WORK TO COMPLETE
Give only the number of lines that include the string "scene".
# start of RECORDED DATA
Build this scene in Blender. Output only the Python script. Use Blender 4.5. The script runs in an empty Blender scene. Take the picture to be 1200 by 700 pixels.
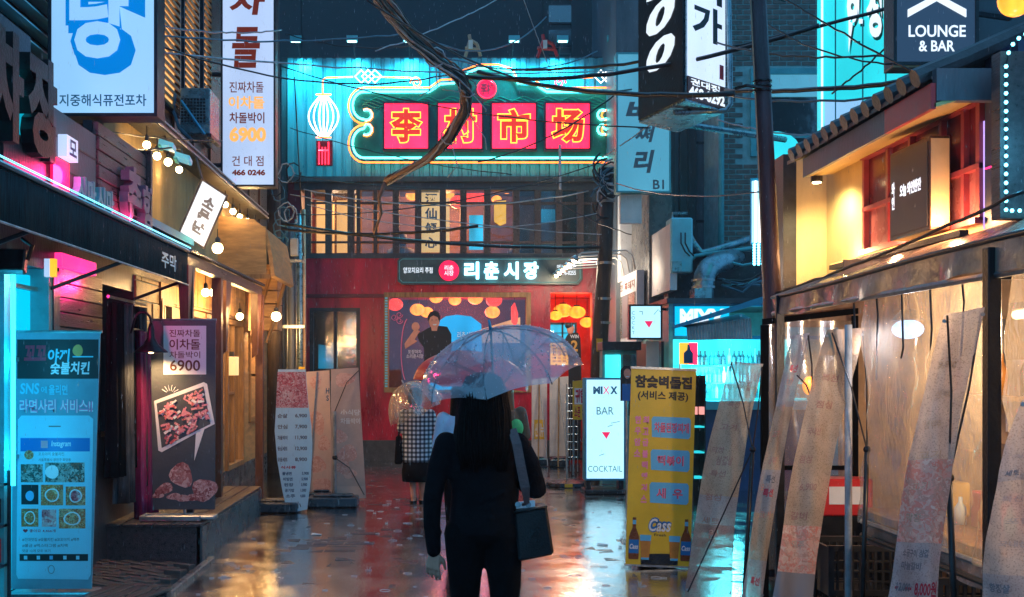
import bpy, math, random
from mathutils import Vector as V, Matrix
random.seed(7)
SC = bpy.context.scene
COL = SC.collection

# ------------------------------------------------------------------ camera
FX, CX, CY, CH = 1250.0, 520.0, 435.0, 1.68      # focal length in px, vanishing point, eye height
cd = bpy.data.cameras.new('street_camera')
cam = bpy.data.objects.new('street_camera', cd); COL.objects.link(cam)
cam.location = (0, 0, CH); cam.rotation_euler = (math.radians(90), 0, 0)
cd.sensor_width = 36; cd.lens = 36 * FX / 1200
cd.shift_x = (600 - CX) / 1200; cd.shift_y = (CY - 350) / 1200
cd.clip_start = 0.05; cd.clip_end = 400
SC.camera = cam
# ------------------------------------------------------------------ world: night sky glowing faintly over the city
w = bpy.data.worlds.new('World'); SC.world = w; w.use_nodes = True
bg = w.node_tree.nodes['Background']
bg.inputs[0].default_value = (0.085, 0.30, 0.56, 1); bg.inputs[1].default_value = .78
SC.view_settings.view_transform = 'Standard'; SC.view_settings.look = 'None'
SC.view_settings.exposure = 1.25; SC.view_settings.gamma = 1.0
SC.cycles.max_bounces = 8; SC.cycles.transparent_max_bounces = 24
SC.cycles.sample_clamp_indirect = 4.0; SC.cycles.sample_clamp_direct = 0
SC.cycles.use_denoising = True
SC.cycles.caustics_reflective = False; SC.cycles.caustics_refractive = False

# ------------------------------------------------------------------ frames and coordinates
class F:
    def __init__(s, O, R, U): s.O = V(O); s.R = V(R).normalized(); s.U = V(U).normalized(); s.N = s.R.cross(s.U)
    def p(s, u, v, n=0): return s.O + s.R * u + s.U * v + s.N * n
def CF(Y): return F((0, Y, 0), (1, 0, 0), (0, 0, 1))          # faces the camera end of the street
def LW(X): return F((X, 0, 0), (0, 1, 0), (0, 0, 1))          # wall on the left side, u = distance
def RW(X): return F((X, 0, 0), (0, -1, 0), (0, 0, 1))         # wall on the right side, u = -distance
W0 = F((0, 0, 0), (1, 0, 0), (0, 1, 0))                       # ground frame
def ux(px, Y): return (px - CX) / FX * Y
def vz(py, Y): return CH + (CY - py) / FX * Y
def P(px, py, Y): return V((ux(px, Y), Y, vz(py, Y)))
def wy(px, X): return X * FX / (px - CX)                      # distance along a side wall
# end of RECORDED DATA
TASK RESULT
2